● **Provided material**:

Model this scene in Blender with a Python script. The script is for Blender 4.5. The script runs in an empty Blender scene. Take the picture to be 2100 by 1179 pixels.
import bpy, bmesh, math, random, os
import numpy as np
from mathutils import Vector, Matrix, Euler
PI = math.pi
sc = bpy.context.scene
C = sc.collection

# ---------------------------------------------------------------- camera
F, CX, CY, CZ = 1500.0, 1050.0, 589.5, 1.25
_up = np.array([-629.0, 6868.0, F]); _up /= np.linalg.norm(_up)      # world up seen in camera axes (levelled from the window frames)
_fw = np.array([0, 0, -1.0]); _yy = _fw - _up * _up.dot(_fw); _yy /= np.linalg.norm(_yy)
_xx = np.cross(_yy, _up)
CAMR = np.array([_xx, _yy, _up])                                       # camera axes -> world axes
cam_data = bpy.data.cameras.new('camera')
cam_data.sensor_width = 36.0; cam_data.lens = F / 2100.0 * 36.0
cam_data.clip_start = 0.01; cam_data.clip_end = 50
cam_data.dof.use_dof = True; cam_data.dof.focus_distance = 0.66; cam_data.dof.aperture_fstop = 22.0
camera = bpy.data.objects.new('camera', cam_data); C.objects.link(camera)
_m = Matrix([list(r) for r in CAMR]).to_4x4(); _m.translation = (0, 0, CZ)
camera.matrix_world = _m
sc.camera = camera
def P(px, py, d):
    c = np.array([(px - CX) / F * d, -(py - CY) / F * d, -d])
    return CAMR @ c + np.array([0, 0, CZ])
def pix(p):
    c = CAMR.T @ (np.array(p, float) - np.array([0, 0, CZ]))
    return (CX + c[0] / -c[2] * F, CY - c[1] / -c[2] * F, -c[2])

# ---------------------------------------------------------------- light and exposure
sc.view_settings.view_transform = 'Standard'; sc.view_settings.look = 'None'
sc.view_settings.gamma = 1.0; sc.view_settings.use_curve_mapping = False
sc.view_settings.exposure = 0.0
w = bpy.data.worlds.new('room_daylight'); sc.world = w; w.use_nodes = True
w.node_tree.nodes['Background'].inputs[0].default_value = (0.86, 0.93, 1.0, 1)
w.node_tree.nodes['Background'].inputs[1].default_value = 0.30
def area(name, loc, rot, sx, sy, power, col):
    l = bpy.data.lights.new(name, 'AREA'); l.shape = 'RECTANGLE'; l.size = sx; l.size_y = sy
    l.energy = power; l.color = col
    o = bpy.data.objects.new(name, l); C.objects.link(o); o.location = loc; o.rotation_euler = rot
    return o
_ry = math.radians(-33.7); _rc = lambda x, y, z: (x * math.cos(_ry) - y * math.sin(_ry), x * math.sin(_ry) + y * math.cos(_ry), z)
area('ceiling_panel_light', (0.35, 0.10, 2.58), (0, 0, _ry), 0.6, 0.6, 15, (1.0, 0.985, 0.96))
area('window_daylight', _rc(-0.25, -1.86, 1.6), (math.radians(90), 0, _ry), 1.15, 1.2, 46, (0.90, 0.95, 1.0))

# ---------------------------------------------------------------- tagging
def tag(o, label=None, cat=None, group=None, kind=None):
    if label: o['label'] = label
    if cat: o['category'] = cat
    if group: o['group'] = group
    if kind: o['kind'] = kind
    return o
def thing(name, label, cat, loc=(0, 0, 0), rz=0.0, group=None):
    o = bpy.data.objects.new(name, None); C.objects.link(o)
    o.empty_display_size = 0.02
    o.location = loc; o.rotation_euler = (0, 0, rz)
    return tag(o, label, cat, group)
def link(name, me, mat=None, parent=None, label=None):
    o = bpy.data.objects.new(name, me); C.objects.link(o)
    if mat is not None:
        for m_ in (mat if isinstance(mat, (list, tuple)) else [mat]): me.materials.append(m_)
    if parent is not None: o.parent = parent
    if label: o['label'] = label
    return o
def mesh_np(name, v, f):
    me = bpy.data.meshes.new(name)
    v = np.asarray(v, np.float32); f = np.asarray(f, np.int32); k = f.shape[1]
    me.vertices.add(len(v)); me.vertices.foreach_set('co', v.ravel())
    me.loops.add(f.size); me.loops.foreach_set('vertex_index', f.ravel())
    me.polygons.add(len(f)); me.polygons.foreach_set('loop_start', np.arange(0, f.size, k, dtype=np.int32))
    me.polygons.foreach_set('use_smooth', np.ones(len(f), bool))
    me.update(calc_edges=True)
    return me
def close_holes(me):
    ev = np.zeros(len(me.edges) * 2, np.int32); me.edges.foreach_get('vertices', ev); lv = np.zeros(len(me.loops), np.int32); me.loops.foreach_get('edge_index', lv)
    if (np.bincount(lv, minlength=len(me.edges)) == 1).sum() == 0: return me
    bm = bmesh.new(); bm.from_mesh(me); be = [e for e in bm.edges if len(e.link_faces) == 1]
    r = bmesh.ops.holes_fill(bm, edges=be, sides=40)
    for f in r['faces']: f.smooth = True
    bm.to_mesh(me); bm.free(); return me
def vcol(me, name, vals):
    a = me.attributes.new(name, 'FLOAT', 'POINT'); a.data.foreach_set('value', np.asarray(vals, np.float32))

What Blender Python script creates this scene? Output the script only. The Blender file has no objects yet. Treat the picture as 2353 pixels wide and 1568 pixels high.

● **To do**: Scan the records for the string "scene". Copy each line in which it appears.

● **Finished answer**:
Model this scene in Blender with a Python script. The script is for Blender 4.5. The script runs in an empty Blender scene. Take the picture to be 2100 by 1179 pixels.
sc = bpy.context.scene
What Blender Python script creates this scene? Output the script only. The Blender file has no objects yet. Treat the picture as 2353 pixels wide and 1568 pixels high.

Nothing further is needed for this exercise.